The most obvious example is lightning. When lightning strikes, it generates a brief but powerful burst of electromagnetic radiation with a very large spectrum of frequencies. The noise generated by a lightning strike includes just about the entire range of frequencies used by AM radio. If you’re listening to an AM radio station when the lightning strikes, the sudden burst of radio energy on the frequency you’re listening to is interpreted as sound. Thus, when lightning strikes, you can hear a crackle on the radio.
Signals that interfere with an intentional broadcast are called static, which is the main drawback of AM radio.
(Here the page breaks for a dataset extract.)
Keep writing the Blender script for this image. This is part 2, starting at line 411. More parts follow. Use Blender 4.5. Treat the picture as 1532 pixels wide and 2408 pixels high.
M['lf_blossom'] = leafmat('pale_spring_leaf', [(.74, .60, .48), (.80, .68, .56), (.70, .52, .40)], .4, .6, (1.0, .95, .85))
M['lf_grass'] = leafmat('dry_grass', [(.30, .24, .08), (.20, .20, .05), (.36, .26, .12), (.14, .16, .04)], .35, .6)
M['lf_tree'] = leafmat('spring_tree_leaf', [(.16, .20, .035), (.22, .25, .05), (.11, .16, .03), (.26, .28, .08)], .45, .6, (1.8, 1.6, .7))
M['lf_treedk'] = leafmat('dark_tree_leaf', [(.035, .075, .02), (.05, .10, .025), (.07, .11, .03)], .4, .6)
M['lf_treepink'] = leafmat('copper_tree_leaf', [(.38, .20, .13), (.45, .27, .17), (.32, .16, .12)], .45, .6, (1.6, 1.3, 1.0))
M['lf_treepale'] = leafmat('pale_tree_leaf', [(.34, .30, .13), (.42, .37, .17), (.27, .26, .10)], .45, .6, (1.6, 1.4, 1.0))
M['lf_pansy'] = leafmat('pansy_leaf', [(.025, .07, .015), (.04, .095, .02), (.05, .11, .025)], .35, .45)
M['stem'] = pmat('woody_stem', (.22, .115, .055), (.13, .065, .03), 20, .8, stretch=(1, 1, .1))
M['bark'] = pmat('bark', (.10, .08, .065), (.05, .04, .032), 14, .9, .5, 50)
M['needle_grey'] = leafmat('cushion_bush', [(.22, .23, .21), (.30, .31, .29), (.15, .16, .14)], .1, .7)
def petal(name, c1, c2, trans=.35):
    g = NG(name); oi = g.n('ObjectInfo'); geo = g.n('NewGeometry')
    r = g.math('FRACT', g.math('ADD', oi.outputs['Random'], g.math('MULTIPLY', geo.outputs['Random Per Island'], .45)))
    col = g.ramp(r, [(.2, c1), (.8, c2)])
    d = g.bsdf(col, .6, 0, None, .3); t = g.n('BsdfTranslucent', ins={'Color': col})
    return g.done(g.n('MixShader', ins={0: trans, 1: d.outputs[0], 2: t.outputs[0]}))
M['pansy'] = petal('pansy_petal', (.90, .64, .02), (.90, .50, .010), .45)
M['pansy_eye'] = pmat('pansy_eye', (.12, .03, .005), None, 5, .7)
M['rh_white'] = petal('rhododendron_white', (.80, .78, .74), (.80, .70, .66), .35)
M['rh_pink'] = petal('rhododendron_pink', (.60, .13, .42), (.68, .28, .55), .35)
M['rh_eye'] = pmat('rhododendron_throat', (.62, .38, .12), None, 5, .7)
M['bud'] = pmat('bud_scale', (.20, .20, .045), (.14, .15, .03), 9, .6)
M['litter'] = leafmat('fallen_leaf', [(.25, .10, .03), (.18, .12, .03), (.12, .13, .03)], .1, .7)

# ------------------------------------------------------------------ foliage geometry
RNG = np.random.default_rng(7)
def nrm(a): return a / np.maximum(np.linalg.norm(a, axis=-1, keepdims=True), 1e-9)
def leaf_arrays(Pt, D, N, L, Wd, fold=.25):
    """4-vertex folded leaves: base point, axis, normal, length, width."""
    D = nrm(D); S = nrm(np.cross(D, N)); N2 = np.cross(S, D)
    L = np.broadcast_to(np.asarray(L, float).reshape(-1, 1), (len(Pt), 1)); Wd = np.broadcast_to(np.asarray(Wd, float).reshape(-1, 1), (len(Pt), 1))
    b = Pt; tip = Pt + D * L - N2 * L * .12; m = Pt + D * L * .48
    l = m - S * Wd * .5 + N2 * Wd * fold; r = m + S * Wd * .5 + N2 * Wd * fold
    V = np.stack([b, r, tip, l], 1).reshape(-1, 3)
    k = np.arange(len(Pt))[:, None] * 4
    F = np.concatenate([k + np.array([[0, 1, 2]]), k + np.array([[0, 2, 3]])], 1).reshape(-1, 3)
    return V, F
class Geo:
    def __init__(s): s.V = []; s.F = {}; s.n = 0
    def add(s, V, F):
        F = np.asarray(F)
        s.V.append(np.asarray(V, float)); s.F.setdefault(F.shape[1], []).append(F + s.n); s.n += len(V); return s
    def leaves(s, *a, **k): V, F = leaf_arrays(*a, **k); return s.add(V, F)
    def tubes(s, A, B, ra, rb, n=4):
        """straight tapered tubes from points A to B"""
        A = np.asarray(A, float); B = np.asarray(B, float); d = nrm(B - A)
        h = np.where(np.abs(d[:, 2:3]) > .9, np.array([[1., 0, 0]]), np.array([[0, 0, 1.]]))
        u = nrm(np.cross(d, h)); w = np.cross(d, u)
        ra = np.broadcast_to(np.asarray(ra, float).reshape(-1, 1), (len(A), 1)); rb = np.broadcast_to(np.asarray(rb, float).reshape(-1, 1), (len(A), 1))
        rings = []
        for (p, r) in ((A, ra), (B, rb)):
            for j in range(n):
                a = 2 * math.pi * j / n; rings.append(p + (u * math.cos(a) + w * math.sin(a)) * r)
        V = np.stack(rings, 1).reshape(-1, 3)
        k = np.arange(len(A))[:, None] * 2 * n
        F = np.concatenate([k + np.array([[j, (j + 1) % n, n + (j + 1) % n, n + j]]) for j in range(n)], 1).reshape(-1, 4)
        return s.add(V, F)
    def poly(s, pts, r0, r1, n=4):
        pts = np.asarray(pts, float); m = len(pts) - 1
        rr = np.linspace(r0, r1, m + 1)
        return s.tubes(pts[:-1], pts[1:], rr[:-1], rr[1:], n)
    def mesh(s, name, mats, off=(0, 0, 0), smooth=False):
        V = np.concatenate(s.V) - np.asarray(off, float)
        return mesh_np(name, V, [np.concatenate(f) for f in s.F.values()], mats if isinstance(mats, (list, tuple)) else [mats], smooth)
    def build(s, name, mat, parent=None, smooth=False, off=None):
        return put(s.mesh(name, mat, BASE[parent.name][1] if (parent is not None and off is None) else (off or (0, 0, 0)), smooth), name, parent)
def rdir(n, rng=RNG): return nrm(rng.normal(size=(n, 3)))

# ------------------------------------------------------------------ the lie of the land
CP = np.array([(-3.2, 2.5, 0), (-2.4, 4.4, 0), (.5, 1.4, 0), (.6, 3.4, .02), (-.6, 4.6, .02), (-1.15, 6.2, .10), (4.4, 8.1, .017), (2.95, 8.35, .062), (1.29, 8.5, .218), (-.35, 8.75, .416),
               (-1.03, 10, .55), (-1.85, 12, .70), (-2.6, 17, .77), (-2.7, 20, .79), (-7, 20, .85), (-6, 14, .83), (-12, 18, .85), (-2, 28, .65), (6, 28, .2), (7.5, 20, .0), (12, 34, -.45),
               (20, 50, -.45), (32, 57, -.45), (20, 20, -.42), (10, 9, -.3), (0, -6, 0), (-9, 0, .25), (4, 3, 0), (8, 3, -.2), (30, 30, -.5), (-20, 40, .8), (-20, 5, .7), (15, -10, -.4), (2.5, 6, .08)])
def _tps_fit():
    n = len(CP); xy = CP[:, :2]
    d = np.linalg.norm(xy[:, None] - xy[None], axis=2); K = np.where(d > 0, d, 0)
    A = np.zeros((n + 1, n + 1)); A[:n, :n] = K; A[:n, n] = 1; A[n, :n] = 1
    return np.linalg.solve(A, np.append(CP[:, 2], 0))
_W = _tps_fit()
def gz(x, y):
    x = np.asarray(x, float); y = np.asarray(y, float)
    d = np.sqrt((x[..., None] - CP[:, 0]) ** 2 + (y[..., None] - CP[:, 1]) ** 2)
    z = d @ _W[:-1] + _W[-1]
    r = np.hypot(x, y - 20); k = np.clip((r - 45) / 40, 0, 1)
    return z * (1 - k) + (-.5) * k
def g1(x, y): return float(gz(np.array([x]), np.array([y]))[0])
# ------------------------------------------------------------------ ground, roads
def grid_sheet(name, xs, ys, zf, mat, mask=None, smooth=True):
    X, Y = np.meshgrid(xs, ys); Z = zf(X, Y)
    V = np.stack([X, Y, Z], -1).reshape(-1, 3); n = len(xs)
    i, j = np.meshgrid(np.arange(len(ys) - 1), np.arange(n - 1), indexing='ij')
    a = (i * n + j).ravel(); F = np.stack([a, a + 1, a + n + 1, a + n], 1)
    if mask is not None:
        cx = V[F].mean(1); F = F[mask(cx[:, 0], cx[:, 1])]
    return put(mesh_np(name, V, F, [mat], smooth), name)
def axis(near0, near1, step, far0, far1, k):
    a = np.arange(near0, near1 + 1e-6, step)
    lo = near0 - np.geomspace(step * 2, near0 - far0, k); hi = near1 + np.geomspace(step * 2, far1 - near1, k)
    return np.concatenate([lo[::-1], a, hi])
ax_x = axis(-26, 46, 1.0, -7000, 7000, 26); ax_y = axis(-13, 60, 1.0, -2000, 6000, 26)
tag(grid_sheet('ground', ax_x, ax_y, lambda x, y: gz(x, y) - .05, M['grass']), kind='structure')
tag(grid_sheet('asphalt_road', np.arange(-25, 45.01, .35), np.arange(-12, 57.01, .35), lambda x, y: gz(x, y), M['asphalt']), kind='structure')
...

To counteract it, a better method of superimposing information on a radio wave, called frequency modulation (FM), was developed in 1933. (See the sidebar ‘The tragic genius behind FM radio’ for the fascinating and sad story about the inventor of FM radio.)
In FM, the intensity of the carrier wave isn’t varied. Instead, the exact frequency of the carrier wave is varied in sync with the audio signal. When the audio signal is higher, the frequency of the broadcast signal goes up a little. When the audio signal is lower, the frequency slows down a bit.
Figure 1-6 shows how this variation appears in a graph:
At the top of the figure is the carrier wave that clocks the specific frequency of the broadcast station.
In the middle is the audio signal that’s to be superimposed on the carrier wave.
At the bottom is the resulting modulated signal.
Figure 1-6: How the carrier wave and the audio signal are combined to produce an FM waveform.
The frequency variations in a frequency-modulated signal are all within a small proportion of the carrier-wave frequency. Typically, the frequency stays within 100 kHz of the base frequency.
FM modulators usually employ a type of electronic component called a varactor, which is a type of diode that has an unusual characteristic: it has capacitance like a capacitor, and its capacitance increases when voltage is applied across the diode. In essence, a varactor is a voltage-controlled variable capacitor.
The schematic symbol for a varactor, shown in the margin, looks like a cross between a diode and a capacitor.
You can use varactors in oscillator circuits to create an oscillator that vibrates faster when voltage increases. This ability makes them ideal as FM radio modulators. As the voltage of the audio input increases, the capacitance of the varactor increases and thus the frequency of the oscillator increases. When the voltage decreases, the capacitance of the varactor decreases and so does the oscillator’s frequency. Figure 1-7 shows a sample of an FM modulator circuit that uses a varactor.
Figure 1-7: An FM modulator circuit that uses a varactor.